Provided data:
•••••

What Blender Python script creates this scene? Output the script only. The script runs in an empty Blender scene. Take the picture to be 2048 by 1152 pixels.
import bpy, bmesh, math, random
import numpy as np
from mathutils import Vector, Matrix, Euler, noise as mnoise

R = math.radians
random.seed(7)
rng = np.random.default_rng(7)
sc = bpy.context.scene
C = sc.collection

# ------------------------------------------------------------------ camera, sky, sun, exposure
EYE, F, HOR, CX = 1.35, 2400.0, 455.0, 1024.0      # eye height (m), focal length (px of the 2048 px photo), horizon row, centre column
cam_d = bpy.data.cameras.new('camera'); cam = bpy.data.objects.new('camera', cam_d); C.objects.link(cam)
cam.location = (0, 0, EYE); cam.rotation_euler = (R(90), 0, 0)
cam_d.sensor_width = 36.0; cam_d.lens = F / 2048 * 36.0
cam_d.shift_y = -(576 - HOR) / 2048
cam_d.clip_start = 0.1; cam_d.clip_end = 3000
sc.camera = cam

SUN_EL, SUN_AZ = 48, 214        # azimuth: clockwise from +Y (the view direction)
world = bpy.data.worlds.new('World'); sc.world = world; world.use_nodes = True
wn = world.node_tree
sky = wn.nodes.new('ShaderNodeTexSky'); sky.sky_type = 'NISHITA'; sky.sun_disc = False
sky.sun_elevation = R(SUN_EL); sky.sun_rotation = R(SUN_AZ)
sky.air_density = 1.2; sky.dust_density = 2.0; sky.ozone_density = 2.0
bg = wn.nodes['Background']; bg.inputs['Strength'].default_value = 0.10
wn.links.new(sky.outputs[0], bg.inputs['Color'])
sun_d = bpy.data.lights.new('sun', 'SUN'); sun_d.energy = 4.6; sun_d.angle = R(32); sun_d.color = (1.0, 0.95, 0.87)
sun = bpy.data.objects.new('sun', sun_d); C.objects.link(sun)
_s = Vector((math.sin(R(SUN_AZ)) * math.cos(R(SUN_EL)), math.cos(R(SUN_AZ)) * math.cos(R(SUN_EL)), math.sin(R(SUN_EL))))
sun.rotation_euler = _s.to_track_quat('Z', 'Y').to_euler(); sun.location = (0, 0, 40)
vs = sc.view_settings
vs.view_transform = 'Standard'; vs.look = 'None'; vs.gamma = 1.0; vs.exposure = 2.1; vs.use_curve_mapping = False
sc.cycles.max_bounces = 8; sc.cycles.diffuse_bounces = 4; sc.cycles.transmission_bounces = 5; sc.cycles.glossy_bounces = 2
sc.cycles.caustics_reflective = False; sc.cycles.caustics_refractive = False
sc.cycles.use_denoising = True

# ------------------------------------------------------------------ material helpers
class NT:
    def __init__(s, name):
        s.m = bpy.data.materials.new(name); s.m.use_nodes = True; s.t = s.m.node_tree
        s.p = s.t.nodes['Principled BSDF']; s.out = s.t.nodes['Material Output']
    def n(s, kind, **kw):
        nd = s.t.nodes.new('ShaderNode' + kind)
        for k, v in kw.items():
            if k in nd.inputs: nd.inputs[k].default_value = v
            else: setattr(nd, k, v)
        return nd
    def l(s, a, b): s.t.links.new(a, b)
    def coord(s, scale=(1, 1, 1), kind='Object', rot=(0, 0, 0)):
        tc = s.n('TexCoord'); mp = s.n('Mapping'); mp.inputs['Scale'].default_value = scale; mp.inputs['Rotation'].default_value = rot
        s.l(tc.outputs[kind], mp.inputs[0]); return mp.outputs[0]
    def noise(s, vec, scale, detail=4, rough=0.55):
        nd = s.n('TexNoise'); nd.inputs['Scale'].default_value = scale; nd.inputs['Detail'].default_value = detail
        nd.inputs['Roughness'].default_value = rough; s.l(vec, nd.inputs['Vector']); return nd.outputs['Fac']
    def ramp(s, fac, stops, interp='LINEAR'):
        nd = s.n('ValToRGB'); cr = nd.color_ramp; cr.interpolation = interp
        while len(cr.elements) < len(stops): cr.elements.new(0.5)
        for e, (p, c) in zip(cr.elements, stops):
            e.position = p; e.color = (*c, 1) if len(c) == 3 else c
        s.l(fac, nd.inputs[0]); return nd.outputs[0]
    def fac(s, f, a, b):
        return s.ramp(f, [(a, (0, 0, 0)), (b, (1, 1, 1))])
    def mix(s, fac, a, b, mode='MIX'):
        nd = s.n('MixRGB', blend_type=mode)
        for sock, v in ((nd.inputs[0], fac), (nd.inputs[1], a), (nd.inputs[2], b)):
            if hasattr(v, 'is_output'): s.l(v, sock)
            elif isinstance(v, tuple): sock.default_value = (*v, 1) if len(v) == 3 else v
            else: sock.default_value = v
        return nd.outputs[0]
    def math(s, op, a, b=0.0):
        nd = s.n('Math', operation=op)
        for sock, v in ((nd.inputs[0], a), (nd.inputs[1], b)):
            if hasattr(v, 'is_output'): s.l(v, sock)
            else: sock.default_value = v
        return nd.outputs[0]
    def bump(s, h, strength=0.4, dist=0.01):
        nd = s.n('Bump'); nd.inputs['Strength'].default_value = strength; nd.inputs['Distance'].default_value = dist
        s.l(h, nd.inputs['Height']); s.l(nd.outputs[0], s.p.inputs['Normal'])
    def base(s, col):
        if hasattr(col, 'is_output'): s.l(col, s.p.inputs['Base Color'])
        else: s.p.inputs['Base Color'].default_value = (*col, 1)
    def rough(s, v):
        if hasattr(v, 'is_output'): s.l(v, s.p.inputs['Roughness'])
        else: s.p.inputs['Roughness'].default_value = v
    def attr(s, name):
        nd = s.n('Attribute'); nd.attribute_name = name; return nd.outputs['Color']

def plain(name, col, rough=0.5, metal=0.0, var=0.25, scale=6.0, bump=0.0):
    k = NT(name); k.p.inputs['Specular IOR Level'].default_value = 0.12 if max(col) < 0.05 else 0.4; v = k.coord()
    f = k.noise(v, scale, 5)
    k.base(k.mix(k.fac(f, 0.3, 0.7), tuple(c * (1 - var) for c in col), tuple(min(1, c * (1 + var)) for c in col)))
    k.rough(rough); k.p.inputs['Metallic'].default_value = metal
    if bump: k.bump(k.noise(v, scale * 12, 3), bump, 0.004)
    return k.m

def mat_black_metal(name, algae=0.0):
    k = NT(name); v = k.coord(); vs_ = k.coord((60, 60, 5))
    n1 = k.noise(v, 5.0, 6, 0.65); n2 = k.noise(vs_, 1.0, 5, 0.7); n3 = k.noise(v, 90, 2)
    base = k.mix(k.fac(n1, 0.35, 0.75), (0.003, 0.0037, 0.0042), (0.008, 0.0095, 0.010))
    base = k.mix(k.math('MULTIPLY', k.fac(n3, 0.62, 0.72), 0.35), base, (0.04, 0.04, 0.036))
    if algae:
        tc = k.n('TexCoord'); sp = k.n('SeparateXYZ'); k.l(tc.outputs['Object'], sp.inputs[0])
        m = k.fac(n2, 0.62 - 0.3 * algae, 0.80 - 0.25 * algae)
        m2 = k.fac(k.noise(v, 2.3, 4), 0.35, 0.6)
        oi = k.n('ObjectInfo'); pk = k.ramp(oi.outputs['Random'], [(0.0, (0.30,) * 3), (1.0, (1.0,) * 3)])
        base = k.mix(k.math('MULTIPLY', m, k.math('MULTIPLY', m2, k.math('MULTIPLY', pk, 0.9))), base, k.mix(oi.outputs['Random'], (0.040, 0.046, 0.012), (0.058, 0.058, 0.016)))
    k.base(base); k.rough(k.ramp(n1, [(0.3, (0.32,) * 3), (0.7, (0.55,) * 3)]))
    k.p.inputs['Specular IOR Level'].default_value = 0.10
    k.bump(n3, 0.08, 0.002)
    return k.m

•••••

Starting at the first line of the data above, please restate word for word every line up to and including the one that holds "sc.cycles.use_denoising = True", and add nothing else.

Expected output:
What Blender Python script creates this scene? Output the script only. The script runs in an empty Blender scene. Take the picture to be 2048 by 1152 pixels.
import bpy, bmesh, math, random
import numpy as np
from mathutils import Vector, Matrix, Euler, noise as mnoise

R = math.radians
random.seed(7)
rng = np.random.default_rng(7)
sc = bpy.context.scene
C = sc.collection

# ------------------------------------------------------------------ camera, sky, sun, exposure
EYE, F, HOR, CX = 1.35, 2400.0, 455.0, 1024.0      # eye height (m), focal length (px of the 2048 px photo), horizon row, centre column
cam_d = bpy.data.cameras.new('camera'); cam = bpy.data.objects.new('camera', cam_d); C.objects.link(cam)
cam.location = (0, 0, EYE); cam.rotation_euler = (R(90), 0, 0)
cam_d.sensor_width = 36.0; cam_d.lens = F / 2048 * 36.0
cam_d.shift_y = -(576 - HOR) / 2048
cam_d.clip_start = 0.1; cam_d.clip_end = 3000
sc.camera = cam

SUN_EL, SUN_AZ = 48, 214        # azimuth: clockwise from +Y (the view direction)
world = bpy.data.worlds.new('World'); sc.world = world; world.use_nodes = True
wn = world.node_tree
sky = wn.nodes.new('ShaderNodeTexSky'); sky.sky_type = 'NISHITA'; sky.sun_disc = False
sky.sun_elevation = R(SUN_EL); sky.sun_rotation = R(SUN_AZ)
sky.air_density = 1.2; sky.dust_density = 2.0; sky.ozone_density = 2.0
bg = wn.nodes['Background']; bg.inputs['Strength'].default_value = 0.10
wn.links.new(sky.outputs[0], bg.inputs['Color'])
sun_d = bpy.data.lights.new('sun', 'SUN'); sun_d.energy = 4.6; sun_d.angle = R(32); sun_d.color = (1.0, 0.95, 0.87)
sun = bpy.data.objects.new('sun', sun_d); C.objects.link(sun)
_s = Vector((math.sin(R(SUN_AZ)) * math.cos(R(SUN_EL)), math.cos(R(SUN_AZ)) * math.cos(R(SUN_EL)), math.sin(R(SUN_EL))))
sun.rotation_euler = _s.to_track_quat('Z', 'Y').to_euler(); sun.location = (0, 0, 40)
vs = sc.view_settings
vs.view_transform = 'Standard'; vs.look = 'None'; vs.gamma = 1.0; vs.exposure = 2.1; vs.use_curve_mapping = False
sc.cycles.max_bounces = 8; sc.cycles.diffuse_bounces = 4; sc.cycles.transmission_bounces = 5; sc.cycles.glossy_bounces = 2
sc.cycles.caustics_reflective = False; sc.cycles.caustics_refractive = False
sc.cycles.use_denoising = True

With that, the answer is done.